The year counter on the case back enables the wearer to identify and make the corrections for the planets (Moon: 7 years, Earth: 1156 years, Mars: 25 years).
The wrist Orrery developed by GRAHAM will be functional for the next 300 years. It will be in the hands of future generations to create the third Orrery in 2313. Designed to last a lifetime and longer.
This same story appeared in the 1904 publication Annals Of Saint Joseph with the scientist being identified as 17th century Father Athanasius Kirscher.
Your credibility detector needs serious work Bill.
Well, that’s a good place to end the discussion, then.
What was your point in linking to that pdf? Or did you have one other than it mentions “orrery” and “Newton”?
No comments Bill?
To support the claim the first modern version was from George Graham a friend of Newton. The original version of the Orrery is in a science museum in London.
I traced the story to a creation book in 1974 that got the story form archives at the University of Minnesota. The skeptic that researched these, Tom McIver, claims that the version that came from the creationists was embellished as you and @dga471 pointed out. I have found another version that confirms your claims.
How is that relevant to the story?
We didn’t point out that it was embellished. We suggested that it was fiction. “Embellished” is your weasel word.

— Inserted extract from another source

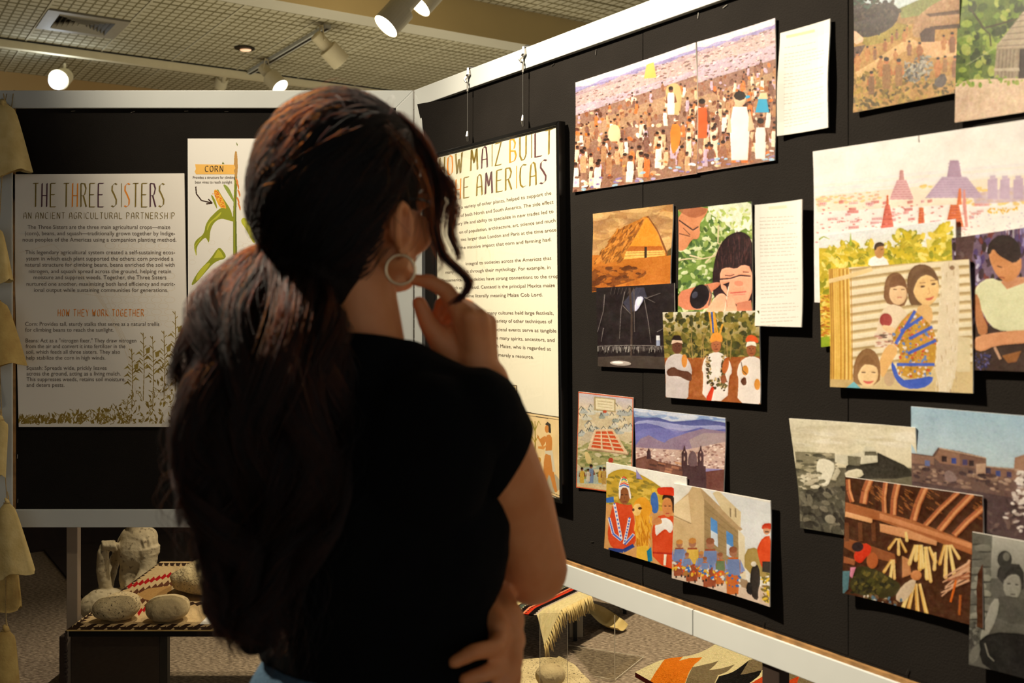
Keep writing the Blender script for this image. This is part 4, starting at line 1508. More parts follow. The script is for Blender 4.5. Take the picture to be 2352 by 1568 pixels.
def man(x, hy, robe, wid, skin, band):
    C.poly([(x - wid, hy + 420), (x - wid * .9, hy + 240), (x - wid * 1.05, hy + 200), (x - wid * .85, hy + 120), (x - wid * .3, hy + 80), (x + wid * .35, hy + 80), (x + wid * .95, hy + 130), (x + wid * 1.2, hy + 220), (x + wid * .9, hy + 260), (x + wid * .85, hy + 430)], robe, smooth=1)
    C.ell(x, hy + 30, 36, 52, skin)
    C.poly([(x - 42, hy + 12), (x - 30, hy - 26), (x + 30, hy - 28), (x + 42, hy + 8), (x, hy - 2)], band)
    C.line([(x - 16, hy + 24), (x - 6, hy + 24)], 4, (50, 28, 20))
    C.line([(x + 8, hy + 24), (x + 18, hy + 24)], 4, (50, 28, 20))
    C.line([(x - 12, hy + 58), (x + 12, hy + 58)], 5, (110, 50, 36))
    C.line([(x, hy + 30), (x - 2, hy + 44)], 5, (90, 50, 34))
man(680, 1090, (206, 196, 196), 92, (104, 62, 44), (230, 200, 176))
C.poly([(640, 1070), (660, 1036), (700, 1038), (716, 1075)], (40, 28, 26))
C.poly([(600, 1290), (650, 1260), (690, 1290), (780, 1300), (785, 1370), (745, 1360), (690, 1330), (640, 1330), (610, 1330)], (96, 56, 40), smooth=1)
C.ell(730, 1222, 20, 48, (216, 140, 60))
man(958, 1080, W_, 100, (176, 104, 66), (226, 150, 60))
C.poly([(905, 1090), (925, 1030), (960, 1010), (1000, 1030), (1008, 1090), (958, 1070)], (232, 150, 56), smooth=1)
for a, c in [((930, 1020), (912, 866)), ((950, 1015), (936, 866)), ((968, 1015), (944, 866)), ((985, 1025), (1006, 956))]:
    C.line([a, c], 14, RNG.choice([(64, 90, 170), (60, 84, 150), (226, 160, 50)]))
C.line([(938, 1018), (930, 866)], 12, (54, 84, 170))
for s_ in (-1, 1):
    C.scat([(958 + s_ * 50, 1170), (958 + s_ * 76, 1180), (958 + s_ * 60, 1400), (958 + s_ * 20, 1400)], 46, (5, 9), [(96, 90, 50), (190, 160, 110), (70, 54, 36)], 1.6)
C.scat([(930, 1340), (1040, 1340), (1030, 1440), (940, 1440)], 40, (5, 9), [(96, 90, 50), (206, 180, 130), (70, 54, 36)], 1.6)
C.ell(1026, 1256, 22, 60, (186, 96, 44), .2)
C.poly([(890, 1480), (930, 1400), (945, 1420), (925, 1510), (895, 1505)], (214, 60, 30))
C.poly([(985, 1340), (1020, 1310), (1040, 1370), (1000, 1390)], (150, 84, 54), smooth=1)
man(1215, 1110, W_, 104, (160, 92, 56), (240, 236, 220))
C.poly([(1170, 1090), (1180, 1046), (1215, 1030), (1262, 1050), (1274, 1100), (1220, 1076)], (220, 84, 34), smooth=1)
C.ell(1168, 1290, 24, 36, (214, 140, 54))
C.ell(1254, 1390, 22, 40, (226, 150, 60))
C.poly([(1130, 1360), (1170, 1330), (1180, 1390), (1150, 1400)], (96, 56, 38), smooth=1)
C.line([(1140, 1230), (1150, 1290), (1180, 1320)], 5, (70, 50, 40))
C.noise(7, 4)
pin(C, 'three_men_photograph', 'photograph of three men in white holding orange gourds', 'photograph', 2, .004)

# --- antique town map
C = Canvas('town_map', [(1329, 899), (1455, 913), (1454, 1137), (1326, 1119)], 260, 460, R3, (206, 190, 156))
C.grad((190, 186, 200), (226, 204, 170), [(80, 50), (480, 90), (480, 220), (80, 190)])
for k in range(46):
    x, y = RNG.uniform(85, 460), RNG.uniform(150, 340)
    w = RNG.uniform(26, 60)
    C.poly([(x - w, y + 26), (x - w * .2, y - 18), (x + w * .2, y - 8), (x + w, y + 24)], RNG.choice([(206, 204, 190), (176, 180, 176), (220, 206, 176), (150, 158, 150)]), smooth=1)
    C.line([(x - w * .5, y + 6), (x - w * .2, y - 18), (x + w * .1, y + 4)], 4, (96, 92, 88))
C.poly([(82, 400), (460, 380), (460, 560), (280, 600), (82, 600)], (150, 150, 92), .8, smooth=1)
C.poly([(82, 590), (280, 560), (290, 720), (82, 700)], (160, 176, 166), .8)
C.scat([(82, 420), (460, 400), (460, 560), (82, 690)], 120, (4, 12), [(130, 136, 80), (190, 180, 130), (110, 116, 70), (206, 196, 160)], 2.2, (-.4, .4))
C.poly([(205, 318), (330, 312), (440, 490), (155, 450)], (226, 196, 160))
for i in range(5):
    for j in range(3):
        t0, t1 = .06 + i * .19, .06 + i * .19 + .13
        def gp(u, t):
            xa, ya, xb, yb = 210 + (165 - 210) * t, 325 + (445 - 325) * t, 325 + (425 - 325) * t, 320 + (480 - 320) * t
            return (xa + (xb - xa) * u, ya + (yb - ya) * u)
        u0, u1 = .05 + j * .32, .05 + j * .32 + .26
        C.poly([gp(u0, t0), gp(u1, t0), gp(u1, t1), gp(u0, t1)], (206, 84, 44))
C.poly([(100, 390), (150, 330), (195, 335), (165, 410)], (190, 176, 150))
C.line([(150, 455), (435, 492), (440, 470)], 8, (170, 140, 110))
C.poly([(200, 92), (350, 108), (350, 200), (200, 186)], (176, 160, 120))
C.poly([(212, 102), (340, 116), (340, 190), (212, 178)], (232, 220, 186))
for k in range(3):
    C.line([(224, 122 + k * 19), (328, 134 + k * 19)], 4, (176, 160, 120), .8)
C.ell(275, 195, 14, 10, (190, 80, 50))
C.ell(316, 532, 18, 18, (170, 60, 40))
C.poly([(130, 470), (160, 470), (190, 550), (150, 560)], (214, 190, 130), smooth=1)
for x, y, h, c in [(118, 690, 110, (196, 160, 60)), (180, 690, 130, (110, 130, 160)), (160, 680, 90, (200, 190, 170)), (245, 690, 110, (196, 160, 70)), (270, 700, 120, (176, 140, 70))]:
    C.figure(x, y, h, c)
C.poly([(78, 690), (290, 700), (470, 740), (470, 790), (70, 730)], (216, 190, 140), .8)
C.noise(12, 4)
for a, c in [((87, 60), (468, 104)), ((87, 60), (78, 722)), ((468, 104), (466, 780)), ((78, 718), (466, 774))]:
    C.line([a, c], 10, (206, 90, 50))
pin(C, 'town_map_print', 'antique town map print with an orange border', 'map', 0, .003)

# --- twin towered church below mountains
C = Canvas('valley_church', [(1456, 937), (1667, 959.6), (1666, 1129), (1466, 1098)], 400, 320, R3, (150, 140, 190))
C.grad((160, 186, 230), (206, 210, 236), [(450, 150), (1120, 150), (1120, 300), (450, 300)])
C.scat([(470, 180), (1110, 230), (1110, 280), (470, 250)], 40, (8, 20), [(226, 230, 244), (120, 150, 206)], 4, (-.05, .2), .6)
C.poly([(470, 235), (560, 242), (640, 238), (740, 270), (860, 262), (960, 250), (1110, 275), (1110, 330), (470, 300)], (90, 96, 160))
C.poly([(470, 270), (600, 256), (780, 290), (900, 300), (1110, 290), (1110, 340), (470, 330)], (176, 180, 226), .8, smooth=1)
C.poly([(475, 290), (560, 280), (650, 300), (780, 350), (870, 330), (940, 310), (1010, 330), (1110, 320), (1110, 480), (475, 480)], (104, 106, 176))
C.poly([(480, 330), (700, 310), (900, 360), (900, 420), (480, 420)], (128, 128, 196), .6, smooth=1)
C.poly([(485, 440), (520, 390), (580, 366), (640, 400), (690, 420), (720, 395), (860, 345), (960, 318), (1110, 340), (1110, 500), (485, 500)], (146, 124, 150))
C.poly([(860, 400), (960, 350), (1110, 350), (1110, 560), (960, 540), (880, 460)], (176, 156, 156), .8)
C.poly([(490, 450), (640, 460), (820, 470), (980, 440), (1110, 410), (1110, 600), (490, 580)], (206, 176, 166))
C.scat([(490, 455), (820, 475), (1110, 420), (1110, 600), (490, 570)], 240, (3, 7), [(240, 220, 210), (170, 130, 120), (226, 196, 180), (140, 104, 100)], 1.8, (-.3, .3))
C.poly([(490, 530), (560, 510), (640, 545), (800, 580), (850, 600), (850, 680), (490, 590)], (120, 78, 66))
C.poly([(960, 620), (1110, 600), (1110, 760), (960, 740)], (110, 66, 58))
for k in range(14):
    x, y = RNG.uniform(500, 820), RNG.uniform(545, 610)
    C.poly([(x, y), (x + 50, y + 10), (x + 46, y + 24), (x - 4, y + 12)], RNG.choice([(170, 116, 90), (90, 60, 54), (206, 156, 120)]))
D_ = (74, 50, 54)
C.poly([(815, 570), (975, 580), (985, 730), (815, 710)], D_)
for x in (828, 940):
    C.poly([(x - 20, 600), (x - 20, 490), (x - 8, 470), (x - 2, 440), (x + 4, 440), (x + 8, 470), (x + 20, 492), (x + 20, 600)], D_)
    C.ell(x, 530, 5, 16, (196, 160, 150))
    C.ell(x, 484, 4, 8, (196, 160, 150))
C.poly([(850, 580), (855, 510), (880, 470), (905, 490), (915, 520), (918, 585)], (110, 86, 92), smooth=1)
C.poly([(566, 530), (568, 480), (580, 455), (592, 480), (598, 530)], D_)
C.noise(9, 4)
pin(C, 'church_photograph', 'photograph of a twin towered church below blue mountains', 'photograph', 1, .004)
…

It adds credibility that Newton owned a Orrery.
Embellishment an accurate description of the available facts. You do not have evidence it is completely made up. @dga471 argued that there were inaccuracies to the claim not that the claim was completely false if I understood him correctly.

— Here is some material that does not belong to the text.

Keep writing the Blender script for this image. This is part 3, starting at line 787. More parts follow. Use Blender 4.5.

@Timothy_Horton posted evidence that this type of argument existed before Newton. Newton was a serious student of theology and may have derived the argument from the Jesuit Priest that Tim found.
Or neither incident ever happened and religious proponents made up the original tale of Athanasius Kirscher which later religious proponents changed to Newton since most people have never heard of Kirscher. Seriously Bill, is there any fantastic anti-science story you won’t swallow uncritically?

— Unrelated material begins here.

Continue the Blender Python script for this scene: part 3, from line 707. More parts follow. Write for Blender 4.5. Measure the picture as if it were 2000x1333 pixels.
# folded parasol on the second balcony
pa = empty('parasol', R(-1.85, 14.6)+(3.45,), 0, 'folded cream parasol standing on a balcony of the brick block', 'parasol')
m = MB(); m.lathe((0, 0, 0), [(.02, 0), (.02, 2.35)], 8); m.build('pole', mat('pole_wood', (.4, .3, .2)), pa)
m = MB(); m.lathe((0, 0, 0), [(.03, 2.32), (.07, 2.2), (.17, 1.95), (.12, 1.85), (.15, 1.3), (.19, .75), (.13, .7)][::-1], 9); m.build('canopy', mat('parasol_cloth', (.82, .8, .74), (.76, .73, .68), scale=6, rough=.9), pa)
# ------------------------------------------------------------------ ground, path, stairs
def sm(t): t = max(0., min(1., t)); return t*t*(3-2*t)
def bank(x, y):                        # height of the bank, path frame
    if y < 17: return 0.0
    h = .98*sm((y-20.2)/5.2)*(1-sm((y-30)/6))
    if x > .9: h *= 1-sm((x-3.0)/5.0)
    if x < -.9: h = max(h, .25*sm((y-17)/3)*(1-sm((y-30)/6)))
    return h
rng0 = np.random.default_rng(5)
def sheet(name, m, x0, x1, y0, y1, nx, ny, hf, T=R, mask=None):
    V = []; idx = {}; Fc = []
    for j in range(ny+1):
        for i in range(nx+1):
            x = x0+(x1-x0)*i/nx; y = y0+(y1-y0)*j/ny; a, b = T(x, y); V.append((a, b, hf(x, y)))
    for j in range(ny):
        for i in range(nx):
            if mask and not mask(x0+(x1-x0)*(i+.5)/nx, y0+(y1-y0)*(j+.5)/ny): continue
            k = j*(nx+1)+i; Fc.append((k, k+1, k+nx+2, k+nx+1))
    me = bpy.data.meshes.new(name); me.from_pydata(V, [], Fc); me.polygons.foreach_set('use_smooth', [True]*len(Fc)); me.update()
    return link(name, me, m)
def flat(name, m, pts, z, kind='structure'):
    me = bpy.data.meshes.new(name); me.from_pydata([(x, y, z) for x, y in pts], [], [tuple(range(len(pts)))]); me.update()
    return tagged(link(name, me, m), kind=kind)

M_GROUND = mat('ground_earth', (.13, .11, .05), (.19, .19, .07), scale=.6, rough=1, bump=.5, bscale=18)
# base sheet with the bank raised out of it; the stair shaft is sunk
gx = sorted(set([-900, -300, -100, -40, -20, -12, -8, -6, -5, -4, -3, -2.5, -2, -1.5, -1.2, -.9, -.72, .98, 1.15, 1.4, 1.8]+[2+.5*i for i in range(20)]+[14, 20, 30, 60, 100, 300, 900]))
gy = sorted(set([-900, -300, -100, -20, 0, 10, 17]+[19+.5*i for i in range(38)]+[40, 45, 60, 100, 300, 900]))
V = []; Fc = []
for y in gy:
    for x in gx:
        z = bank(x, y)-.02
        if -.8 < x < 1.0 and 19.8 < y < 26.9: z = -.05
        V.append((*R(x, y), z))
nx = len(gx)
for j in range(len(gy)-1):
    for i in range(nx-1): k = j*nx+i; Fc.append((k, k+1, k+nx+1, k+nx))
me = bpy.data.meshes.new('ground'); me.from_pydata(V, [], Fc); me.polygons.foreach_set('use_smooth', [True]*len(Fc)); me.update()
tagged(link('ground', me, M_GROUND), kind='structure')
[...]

BTW Bill, the earliest time this story appears in print is the 1904 version I posted. That pretty much tells you when the tale was first dreamed up.
How are you sure this is the first time the story is documented?
Why do you think this is an anti science story?
The Halls cite their source as Minnesota Technolog, the student engineering journal of the University of Minnesota Institute of Technology. (2) Many versions of the tale that don’t cite the Halls instead copy this reference from them, often mis-citing it as “Minnesota Technology.” I checked the original Technolog issue; it is the version quoted above. …
Do you know of any earlier versions? Produce one or agree the 1904 is the oldest known version.
Where do you think the author got the story? Are you claiming he made it up?